▶ [Exercise] Repeat verbatim only the lines from the one with "Recreate this scene" through the one with "return (out[0], out[1], out[2], 1)", both ends kept. Pictures stay out.

▶ [Task input]
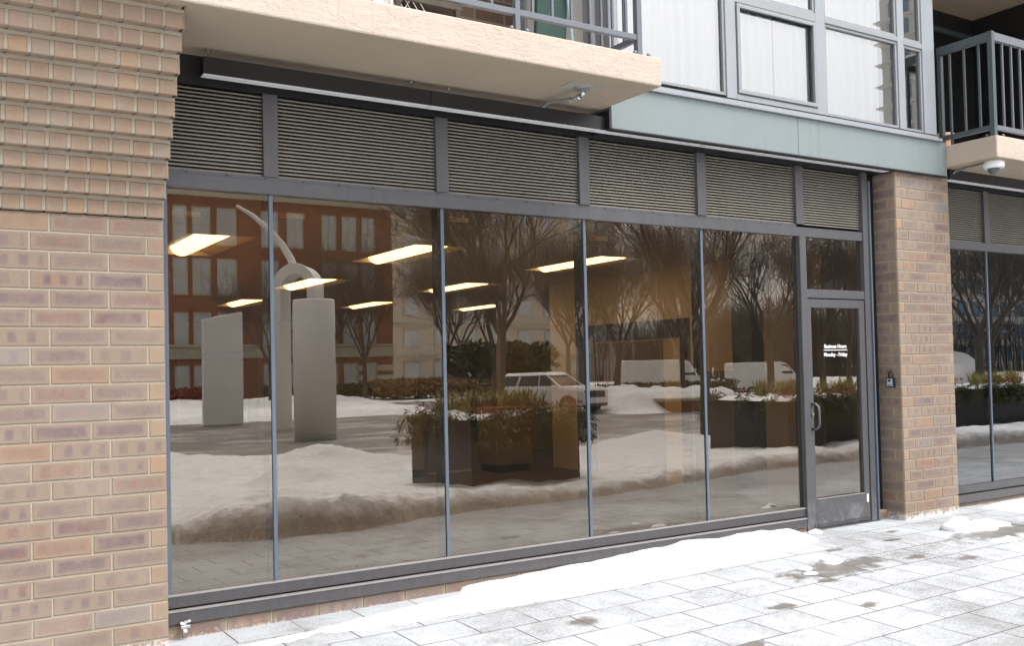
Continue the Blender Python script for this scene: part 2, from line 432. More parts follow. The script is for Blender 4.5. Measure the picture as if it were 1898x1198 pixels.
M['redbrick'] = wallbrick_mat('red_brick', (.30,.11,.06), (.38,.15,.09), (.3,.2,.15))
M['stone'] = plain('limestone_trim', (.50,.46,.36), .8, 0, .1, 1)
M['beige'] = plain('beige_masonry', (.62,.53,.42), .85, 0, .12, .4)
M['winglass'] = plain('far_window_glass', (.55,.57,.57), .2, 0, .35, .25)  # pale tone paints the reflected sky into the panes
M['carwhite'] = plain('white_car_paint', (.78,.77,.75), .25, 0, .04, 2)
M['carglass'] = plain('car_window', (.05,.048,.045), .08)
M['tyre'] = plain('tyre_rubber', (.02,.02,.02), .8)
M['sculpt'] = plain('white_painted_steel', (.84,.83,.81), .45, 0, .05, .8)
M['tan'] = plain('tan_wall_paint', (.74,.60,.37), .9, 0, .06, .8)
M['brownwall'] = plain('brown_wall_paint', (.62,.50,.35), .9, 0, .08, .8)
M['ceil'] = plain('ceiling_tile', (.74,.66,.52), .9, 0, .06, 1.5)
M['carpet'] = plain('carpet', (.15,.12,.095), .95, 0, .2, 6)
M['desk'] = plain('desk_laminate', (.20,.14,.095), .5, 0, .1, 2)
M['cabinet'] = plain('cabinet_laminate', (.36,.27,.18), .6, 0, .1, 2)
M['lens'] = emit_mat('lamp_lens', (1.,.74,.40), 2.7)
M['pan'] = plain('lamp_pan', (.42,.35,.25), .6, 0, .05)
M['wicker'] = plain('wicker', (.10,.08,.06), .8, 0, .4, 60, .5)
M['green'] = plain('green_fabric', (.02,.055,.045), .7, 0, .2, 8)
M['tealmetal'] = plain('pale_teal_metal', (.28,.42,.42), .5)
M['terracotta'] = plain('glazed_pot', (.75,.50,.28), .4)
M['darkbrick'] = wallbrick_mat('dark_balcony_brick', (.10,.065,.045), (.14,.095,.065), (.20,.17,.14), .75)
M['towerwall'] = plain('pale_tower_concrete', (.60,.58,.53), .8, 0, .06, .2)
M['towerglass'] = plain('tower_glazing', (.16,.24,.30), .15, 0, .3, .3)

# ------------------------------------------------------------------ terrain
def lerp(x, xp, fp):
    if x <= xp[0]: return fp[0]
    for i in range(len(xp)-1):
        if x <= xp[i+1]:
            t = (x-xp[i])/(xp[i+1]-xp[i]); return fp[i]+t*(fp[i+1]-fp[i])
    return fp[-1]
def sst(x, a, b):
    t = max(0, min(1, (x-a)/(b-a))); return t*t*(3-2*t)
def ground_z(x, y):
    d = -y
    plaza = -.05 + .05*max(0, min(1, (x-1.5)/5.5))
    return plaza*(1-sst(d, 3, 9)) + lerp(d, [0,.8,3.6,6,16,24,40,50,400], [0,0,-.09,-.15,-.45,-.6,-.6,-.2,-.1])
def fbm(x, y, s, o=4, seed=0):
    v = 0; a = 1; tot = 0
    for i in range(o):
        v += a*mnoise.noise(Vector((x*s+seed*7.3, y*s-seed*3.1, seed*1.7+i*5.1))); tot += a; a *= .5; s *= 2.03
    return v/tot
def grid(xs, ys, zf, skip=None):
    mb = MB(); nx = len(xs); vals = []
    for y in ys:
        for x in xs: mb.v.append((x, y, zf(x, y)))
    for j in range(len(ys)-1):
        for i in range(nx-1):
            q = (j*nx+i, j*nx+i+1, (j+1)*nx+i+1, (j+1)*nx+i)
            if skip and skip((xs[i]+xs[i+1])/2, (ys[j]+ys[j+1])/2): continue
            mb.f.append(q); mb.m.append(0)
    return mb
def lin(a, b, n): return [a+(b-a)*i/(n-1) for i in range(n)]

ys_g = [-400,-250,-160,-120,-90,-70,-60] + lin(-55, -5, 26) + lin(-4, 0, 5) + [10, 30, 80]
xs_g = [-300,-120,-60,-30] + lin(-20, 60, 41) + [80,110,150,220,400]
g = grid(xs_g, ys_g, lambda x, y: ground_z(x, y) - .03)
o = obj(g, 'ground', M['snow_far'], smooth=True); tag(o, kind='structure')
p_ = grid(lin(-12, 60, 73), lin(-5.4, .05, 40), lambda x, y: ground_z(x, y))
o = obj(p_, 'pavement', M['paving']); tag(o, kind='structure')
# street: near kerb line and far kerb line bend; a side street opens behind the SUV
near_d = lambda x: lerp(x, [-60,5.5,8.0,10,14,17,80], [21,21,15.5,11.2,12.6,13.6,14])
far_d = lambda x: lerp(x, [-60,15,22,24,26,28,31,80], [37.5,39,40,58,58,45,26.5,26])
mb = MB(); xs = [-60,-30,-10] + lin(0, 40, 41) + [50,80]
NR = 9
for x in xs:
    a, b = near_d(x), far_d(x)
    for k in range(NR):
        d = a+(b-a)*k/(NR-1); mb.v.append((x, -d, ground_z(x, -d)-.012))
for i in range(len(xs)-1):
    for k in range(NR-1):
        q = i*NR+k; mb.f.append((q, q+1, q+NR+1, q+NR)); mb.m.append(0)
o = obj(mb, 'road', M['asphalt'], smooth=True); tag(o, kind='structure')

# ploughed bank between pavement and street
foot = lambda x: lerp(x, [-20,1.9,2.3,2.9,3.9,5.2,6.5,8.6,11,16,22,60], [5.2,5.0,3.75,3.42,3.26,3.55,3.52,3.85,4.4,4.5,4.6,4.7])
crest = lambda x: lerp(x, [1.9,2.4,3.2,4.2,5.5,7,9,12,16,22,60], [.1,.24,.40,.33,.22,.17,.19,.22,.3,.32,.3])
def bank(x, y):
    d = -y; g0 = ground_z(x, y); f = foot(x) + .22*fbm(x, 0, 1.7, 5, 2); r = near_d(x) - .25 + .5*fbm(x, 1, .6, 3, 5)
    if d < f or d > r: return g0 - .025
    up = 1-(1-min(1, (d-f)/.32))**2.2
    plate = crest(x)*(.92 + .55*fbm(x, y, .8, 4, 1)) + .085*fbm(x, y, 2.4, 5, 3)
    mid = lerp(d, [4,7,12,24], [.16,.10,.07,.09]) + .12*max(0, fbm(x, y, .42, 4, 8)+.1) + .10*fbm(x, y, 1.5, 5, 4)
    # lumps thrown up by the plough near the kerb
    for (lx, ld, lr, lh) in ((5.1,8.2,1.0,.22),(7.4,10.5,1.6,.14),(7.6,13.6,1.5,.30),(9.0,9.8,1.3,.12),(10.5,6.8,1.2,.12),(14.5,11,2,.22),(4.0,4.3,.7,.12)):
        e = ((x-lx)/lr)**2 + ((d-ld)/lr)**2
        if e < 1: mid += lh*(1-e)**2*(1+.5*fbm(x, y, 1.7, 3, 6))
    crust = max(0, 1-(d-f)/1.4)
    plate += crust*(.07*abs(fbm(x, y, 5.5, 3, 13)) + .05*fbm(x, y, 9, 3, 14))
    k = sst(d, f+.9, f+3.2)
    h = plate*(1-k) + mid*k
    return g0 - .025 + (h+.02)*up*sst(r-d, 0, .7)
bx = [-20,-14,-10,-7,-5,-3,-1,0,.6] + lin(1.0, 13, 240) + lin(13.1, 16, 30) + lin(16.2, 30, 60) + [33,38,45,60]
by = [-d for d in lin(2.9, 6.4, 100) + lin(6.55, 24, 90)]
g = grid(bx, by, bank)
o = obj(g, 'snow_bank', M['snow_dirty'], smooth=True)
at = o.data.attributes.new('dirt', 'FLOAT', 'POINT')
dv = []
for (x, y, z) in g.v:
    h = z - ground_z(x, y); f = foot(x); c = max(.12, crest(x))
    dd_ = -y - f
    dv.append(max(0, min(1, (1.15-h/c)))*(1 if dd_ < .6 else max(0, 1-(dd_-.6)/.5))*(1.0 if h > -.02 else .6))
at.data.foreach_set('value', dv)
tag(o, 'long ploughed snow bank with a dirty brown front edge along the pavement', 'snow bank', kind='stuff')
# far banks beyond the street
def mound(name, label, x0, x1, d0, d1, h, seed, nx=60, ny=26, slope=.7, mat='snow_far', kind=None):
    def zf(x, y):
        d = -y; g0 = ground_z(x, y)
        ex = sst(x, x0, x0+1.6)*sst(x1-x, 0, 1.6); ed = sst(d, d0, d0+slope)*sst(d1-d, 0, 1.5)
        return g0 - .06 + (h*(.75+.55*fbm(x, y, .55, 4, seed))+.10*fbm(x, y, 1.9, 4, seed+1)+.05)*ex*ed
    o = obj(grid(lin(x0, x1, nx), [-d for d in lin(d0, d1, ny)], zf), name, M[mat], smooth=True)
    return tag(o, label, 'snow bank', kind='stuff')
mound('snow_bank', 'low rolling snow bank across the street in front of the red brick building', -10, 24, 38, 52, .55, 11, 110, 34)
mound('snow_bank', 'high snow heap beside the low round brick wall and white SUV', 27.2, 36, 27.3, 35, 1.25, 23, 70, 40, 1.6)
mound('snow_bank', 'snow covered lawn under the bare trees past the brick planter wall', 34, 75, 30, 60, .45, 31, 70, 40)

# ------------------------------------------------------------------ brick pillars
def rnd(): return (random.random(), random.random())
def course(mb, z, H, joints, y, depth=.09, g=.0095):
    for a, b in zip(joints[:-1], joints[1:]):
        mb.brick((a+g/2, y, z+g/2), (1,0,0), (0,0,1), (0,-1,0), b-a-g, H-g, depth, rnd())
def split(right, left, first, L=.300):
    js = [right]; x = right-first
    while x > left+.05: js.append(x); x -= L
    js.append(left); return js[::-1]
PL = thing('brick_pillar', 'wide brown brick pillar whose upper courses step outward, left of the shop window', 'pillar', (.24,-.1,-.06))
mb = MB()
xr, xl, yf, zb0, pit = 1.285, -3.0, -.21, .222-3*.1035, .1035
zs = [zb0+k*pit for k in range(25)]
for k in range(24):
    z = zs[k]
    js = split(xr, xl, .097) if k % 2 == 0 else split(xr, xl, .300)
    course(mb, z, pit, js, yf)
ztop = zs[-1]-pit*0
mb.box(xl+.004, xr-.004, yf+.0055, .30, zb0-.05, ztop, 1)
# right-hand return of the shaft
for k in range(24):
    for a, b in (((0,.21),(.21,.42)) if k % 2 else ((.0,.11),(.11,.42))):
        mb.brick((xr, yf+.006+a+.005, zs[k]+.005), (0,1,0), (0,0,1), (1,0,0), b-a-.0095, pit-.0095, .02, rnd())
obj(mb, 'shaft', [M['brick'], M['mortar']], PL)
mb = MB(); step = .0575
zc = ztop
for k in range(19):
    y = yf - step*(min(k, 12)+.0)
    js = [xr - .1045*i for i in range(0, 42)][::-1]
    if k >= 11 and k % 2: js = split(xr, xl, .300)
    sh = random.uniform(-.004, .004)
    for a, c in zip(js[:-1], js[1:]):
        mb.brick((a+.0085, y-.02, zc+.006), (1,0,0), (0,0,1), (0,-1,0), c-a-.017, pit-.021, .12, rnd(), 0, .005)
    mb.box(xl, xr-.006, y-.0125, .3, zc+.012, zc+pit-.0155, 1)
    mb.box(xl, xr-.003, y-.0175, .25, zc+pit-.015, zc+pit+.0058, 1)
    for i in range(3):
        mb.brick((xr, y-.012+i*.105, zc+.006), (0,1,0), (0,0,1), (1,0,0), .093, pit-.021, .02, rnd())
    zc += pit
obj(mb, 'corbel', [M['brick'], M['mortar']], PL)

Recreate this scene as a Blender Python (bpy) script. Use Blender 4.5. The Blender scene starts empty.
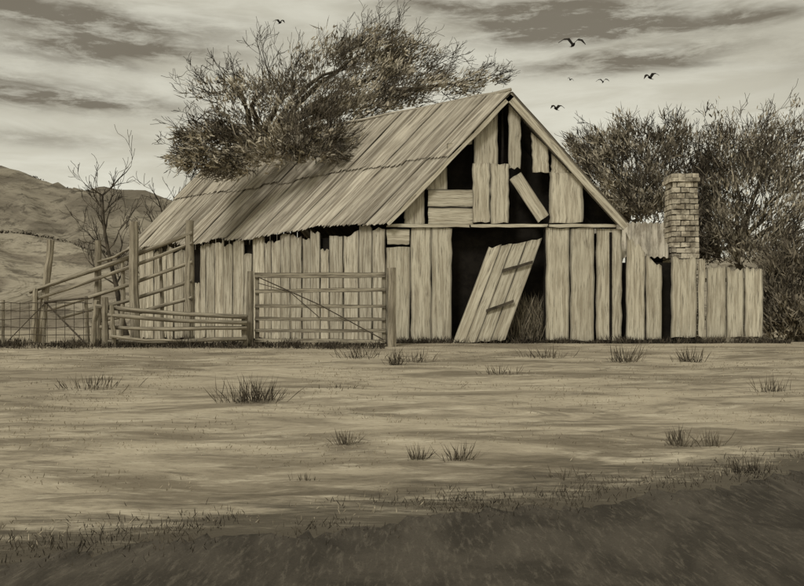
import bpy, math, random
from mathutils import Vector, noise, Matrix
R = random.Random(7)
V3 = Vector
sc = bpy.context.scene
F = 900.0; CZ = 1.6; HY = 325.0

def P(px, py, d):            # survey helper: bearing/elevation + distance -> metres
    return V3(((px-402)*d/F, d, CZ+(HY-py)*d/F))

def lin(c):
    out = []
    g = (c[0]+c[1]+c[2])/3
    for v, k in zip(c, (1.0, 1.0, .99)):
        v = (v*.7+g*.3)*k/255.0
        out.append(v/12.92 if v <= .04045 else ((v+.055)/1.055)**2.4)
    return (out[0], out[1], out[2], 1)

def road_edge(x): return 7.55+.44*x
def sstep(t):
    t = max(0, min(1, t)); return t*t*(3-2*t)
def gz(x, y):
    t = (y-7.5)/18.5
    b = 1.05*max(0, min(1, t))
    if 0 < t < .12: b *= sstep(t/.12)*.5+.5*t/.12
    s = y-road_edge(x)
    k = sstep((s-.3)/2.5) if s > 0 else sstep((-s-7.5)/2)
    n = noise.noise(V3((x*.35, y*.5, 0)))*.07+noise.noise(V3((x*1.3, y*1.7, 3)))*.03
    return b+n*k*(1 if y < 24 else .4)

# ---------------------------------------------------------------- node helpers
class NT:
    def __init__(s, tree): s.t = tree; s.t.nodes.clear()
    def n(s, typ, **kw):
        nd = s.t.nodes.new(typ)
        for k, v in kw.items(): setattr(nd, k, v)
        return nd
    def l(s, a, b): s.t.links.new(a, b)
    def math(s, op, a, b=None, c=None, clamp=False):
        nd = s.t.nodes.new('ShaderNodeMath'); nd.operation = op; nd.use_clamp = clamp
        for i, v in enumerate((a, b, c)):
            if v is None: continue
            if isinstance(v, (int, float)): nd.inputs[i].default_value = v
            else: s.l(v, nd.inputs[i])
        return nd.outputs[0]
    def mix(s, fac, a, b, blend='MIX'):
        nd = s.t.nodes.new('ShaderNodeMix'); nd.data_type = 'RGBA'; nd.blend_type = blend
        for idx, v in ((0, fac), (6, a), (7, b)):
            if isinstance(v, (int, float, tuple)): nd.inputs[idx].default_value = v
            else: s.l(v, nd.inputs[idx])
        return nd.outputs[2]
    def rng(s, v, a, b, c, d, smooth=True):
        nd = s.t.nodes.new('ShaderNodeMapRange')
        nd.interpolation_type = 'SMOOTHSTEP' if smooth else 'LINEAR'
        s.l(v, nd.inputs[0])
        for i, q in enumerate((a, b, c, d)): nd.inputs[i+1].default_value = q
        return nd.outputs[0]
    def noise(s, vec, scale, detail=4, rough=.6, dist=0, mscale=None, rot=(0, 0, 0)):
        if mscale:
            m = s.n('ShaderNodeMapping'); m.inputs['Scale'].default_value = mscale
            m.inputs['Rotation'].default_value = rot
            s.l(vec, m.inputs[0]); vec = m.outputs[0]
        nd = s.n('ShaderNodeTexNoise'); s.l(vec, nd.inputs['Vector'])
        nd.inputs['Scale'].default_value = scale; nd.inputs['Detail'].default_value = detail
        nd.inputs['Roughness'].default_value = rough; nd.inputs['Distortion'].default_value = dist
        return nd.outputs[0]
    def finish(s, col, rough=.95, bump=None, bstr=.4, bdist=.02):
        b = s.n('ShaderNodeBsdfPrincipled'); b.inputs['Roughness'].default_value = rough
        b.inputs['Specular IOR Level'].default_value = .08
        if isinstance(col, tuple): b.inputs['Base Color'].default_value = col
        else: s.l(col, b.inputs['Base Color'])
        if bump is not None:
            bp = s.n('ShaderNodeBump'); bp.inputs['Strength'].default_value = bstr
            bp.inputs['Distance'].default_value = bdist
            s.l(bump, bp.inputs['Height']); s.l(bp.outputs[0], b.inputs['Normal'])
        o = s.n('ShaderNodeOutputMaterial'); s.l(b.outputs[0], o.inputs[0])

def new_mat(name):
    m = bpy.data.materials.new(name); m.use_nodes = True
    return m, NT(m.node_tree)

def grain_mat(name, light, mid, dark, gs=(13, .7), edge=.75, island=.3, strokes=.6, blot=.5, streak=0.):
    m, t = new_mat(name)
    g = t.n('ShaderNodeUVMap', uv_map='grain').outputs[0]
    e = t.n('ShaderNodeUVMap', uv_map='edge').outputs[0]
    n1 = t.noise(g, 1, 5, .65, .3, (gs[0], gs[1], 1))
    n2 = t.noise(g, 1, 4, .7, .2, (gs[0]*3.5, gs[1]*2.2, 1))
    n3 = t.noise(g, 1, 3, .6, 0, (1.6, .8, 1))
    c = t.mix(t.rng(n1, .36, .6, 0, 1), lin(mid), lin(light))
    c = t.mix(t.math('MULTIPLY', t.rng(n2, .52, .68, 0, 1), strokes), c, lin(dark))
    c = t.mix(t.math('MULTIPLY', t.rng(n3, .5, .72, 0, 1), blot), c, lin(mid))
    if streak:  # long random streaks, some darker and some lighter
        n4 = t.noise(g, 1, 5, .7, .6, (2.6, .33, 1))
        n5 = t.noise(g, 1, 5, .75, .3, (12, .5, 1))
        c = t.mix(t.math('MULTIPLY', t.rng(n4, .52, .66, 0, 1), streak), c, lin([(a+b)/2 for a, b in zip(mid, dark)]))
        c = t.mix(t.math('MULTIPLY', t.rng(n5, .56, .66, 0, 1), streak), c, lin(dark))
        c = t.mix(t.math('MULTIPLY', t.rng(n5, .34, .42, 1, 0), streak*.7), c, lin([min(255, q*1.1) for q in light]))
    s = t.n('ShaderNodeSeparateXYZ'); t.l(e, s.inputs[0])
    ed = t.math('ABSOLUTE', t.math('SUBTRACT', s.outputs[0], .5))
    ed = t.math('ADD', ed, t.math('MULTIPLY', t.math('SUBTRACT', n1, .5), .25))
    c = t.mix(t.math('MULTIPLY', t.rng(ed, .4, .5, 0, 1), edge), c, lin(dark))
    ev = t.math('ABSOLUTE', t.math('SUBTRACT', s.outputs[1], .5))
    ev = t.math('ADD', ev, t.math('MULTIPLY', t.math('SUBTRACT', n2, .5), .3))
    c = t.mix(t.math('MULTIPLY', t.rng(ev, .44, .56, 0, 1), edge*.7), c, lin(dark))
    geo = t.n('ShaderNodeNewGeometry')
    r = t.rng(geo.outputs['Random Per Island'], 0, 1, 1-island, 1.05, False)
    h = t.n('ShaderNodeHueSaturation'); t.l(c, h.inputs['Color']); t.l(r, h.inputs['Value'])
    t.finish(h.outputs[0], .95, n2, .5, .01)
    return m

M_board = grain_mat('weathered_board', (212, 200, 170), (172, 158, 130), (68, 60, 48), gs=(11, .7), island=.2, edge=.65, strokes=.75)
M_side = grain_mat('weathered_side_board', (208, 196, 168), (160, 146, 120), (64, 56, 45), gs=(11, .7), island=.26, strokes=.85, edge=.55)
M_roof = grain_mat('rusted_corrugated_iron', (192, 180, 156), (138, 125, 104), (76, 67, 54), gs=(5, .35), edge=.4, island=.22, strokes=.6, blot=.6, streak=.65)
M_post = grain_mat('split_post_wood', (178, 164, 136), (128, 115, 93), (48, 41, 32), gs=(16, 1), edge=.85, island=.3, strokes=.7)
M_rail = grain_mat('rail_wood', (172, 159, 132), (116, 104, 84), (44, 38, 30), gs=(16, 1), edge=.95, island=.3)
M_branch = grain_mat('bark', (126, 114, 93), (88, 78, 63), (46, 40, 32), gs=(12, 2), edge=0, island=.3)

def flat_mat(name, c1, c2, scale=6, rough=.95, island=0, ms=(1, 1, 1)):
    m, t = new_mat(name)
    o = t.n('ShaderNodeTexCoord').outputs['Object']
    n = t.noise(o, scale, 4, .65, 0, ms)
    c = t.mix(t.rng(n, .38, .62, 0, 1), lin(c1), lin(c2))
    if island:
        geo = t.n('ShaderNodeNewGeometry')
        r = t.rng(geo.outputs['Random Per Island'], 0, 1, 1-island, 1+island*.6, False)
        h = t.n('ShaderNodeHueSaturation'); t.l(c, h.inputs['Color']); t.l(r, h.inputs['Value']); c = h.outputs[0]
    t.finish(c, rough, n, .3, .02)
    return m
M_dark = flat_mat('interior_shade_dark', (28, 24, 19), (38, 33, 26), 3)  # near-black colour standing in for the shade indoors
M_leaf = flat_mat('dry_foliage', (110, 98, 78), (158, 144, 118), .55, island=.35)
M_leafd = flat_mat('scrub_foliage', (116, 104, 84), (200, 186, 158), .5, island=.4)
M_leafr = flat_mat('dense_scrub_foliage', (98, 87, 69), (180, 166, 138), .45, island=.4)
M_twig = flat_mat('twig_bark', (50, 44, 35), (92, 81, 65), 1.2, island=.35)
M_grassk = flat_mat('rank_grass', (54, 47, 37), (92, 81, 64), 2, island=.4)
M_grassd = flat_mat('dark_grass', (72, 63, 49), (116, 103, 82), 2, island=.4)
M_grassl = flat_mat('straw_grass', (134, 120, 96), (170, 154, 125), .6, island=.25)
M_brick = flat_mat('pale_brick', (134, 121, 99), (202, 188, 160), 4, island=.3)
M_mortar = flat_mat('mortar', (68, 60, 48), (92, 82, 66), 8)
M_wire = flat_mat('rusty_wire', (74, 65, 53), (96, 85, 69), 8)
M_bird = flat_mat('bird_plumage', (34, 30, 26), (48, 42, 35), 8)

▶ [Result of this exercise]
Recreate this scene as a Blender Python (bpy) script. Use Blender 4.5. The Blender scene starts empty.
import bpy, math, random
from mathutils import Vector, noise, Matrix
R = random.Random(7)
V3 = Vector
sc = bpy.context.scene
F = 900.0; CZ = 1.6; HY = 325.0

def P(px, py, d):            # survey helper: bearing/elevation + distance -> metres
    return V3(((px-402)*d/F, d, CZ+(HY-py)*d/F))

def lin(c):
    out = []
    g = (c[0]+c[1]+c[2])/3
    for v, k in zip(c, (1.0, 1.0, .99)):
        v = (v*.7+g*.3)*k/255.0
        out.append(v/12.92 if v <= .04045 else ((v+.055)/1.055)**2.4)
    return (out[0], out[1], out[2], 1)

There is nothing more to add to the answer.